What role does AI play in your daily work ?

P.C.: For now, it’s mostly at a personal level: saving time, exploring ideas, or testing if a concept holds up. But at ONO, use is still limited. We distribute licensed content, so we have very little leeway with asset manipulation or generation. Generative AI doesn’t yet apply to our environment.

Where I do see real progress ahead is in data. In five years, I’d like to have a dedicated data team integrated into marketing, able to support real-time decisions, refine tests, and deeply interpret user behavior.

How do you balance performance, brand, and profitability ?

P.C.: ONO is still in a growth phase. For a year and a half, we targeted volume. But for the past few months, we’ve been working on making acquisition campaigns profitable, with an LTV/CAC approach (lifetime value vs. acquisition cost).

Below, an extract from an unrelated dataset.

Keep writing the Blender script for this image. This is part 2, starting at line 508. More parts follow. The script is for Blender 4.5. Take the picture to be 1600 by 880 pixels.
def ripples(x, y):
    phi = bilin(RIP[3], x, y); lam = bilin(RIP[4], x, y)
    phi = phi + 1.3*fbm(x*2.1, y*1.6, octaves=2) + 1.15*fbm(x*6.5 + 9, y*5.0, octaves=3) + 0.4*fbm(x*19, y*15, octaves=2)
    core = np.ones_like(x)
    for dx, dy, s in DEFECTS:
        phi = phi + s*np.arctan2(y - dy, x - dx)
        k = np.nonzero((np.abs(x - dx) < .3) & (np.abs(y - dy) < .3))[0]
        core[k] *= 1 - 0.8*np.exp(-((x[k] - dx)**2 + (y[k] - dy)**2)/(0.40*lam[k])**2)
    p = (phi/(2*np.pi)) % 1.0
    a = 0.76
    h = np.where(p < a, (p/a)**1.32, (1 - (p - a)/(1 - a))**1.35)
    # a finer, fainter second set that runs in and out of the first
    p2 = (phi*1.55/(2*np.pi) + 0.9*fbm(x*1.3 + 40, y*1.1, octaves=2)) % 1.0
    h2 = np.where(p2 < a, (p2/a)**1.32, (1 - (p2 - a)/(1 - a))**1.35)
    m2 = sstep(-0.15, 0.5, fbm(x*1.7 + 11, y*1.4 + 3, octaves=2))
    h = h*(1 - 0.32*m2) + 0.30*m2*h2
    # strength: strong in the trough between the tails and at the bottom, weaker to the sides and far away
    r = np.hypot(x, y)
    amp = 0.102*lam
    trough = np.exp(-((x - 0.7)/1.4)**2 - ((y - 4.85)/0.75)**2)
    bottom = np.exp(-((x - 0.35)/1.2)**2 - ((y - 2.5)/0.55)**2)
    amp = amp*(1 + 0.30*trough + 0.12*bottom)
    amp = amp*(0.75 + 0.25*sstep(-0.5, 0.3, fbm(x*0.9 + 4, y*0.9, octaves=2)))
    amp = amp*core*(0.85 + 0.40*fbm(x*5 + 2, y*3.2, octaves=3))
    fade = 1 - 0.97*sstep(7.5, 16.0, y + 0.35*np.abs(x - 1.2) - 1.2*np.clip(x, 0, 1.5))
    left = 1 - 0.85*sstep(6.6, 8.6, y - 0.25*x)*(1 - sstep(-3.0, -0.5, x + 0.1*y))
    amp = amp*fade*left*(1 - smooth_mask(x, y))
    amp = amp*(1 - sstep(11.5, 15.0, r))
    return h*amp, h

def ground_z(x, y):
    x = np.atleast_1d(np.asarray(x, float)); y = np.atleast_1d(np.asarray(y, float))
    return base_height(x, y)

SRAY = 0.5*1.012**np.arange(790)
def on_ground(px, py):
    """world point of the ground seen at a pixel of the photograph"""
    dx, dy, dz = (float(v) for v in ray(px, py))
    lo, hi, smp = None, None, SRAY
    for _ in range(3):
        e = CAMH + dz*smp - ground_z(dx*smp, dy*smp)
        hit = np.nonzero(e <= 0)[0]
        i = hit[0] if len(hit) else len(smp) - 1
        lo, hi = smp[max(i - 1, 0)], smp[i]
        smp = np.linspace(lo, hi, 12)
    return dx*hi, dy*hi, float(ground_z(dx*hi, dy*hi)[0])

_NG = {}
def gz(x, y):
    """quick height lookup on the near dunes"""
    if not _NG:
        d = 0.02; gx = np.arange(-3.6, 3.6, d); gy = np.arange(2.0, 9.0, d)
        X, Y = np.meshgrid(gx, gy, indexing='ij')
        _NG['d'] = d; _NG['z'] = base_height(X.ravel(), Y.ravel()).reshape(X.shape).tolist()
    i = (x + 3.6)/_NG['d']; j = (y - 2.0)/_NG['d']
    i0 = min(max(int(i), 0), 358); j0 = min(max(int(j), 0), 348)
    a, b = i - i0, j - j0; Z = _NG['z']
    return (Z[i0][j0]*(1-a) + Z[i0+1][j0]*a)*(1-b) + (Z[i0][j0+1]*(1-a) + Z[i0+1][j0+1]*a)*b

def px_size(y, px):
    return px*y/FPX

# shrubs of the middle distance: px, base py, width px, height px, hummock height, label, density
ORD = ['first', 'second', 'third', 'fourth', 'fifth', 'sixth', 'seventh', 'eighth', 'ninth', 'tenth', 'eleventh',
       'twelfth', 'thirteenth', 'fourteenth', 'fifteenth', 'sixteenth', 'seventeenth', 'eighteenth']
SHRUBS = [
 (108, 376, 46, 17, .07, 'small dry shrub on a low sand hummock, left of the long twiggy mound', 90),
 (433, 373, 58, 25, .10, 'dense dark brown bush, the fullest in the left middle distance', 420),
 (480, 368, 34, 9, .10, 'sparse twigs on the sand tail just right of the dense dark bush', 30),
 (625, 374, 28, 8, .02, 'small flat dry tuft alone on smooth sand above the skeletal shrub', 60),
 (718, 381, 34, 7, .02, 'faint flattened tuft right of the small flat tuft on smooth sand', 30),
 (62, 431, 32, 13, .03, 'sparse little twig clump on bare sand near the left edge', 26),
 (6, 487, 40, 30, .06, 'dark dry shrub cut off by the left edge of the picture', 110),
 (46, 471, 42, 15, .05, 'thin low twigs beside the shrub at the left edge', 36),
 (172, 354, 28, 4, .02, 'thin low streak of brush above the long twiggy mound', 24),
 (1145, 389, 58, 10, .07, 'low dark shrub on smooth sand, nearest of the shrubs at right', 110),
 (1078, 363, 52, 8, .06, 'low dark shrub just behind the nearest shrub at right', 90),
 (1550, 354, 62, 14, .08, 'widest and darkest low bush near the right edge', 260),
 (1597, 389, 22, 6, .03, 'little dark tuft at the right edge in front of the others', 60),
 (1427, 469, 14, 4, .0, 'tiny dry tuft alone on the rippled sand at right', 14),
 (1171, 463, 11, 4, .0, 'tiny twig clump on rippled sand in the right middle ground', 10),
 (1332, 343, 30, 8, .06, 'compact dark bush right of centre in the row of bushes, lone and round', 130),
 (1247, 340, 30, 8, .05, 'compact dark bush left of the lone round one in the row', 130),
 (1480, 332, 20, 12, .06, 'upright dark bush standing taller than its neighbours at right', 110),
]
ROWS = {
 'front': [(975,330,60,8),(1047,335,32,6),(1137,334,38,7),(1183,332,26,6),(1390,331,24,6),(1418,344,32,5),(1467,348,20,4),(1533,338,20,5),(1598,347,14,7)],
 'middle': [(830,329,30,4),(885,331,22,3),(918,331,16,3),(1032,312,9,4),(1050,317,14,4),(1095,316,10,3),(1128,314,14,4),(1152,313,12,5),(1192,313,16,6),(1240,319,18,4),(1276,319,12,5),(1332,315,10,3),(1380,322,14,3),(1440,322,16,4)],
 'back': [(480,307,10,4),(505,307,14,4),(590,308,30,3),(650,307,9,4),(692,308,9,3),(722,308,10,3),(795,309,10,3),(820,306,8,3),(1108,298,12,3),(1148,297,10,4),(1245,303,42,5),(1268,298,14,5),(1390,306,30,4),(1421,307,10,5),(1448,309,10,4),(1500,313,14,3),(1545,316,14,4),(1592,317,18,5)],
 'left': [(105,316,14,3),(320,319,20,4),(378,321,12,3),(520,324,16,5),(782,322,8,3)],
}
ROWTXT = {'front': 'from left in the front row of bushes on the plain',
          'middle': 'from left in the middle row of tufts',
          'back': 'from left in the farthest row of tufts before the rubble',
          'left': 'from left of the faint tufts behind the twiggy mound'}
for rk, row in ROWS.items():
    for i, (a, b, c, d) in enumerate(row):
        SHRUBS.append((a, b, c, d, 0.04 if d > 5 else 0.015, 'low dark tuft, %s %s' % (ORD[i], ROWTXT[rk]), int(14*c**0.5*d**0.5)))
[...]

That’s our major project this year.

For branding, we made a deliberate choice: to showcase our series rather than the ONO brand. They’re what bring value to our platform and drive engagement. That said, the market is consolidating (from 10 platforms to 4 in two years), so we’re now considering strengthening the brand image. But for now, content remains the priority.

What is your vision of the CMO’s role in a model like yours ?

P.C.: What’s specific in my case is that ONO is entirely digital, with no sales team. Marketing is therefore at the very heart of the platform, from A to Z. We handle awareness, acquisition, conversion, retention, customer journeys, app and site features, all the way to monetization. This provides visibility across all challenges, but also a lot of pressure.

It’s a highly central position, at the crossroads of all teams. Marketing talks as much with product and developers as with content teams, which provides a fine-grained view of what’s happening in the company at all levels.

Ultimately, that’s what makes the role so interesting today: being at the heart of an entirely digital model, in a still young and shifting market, where every action can have a direct and visible impact. The challenge is to stay the course, make the right trade-offs, and bring clarity to a constantly evolving environment.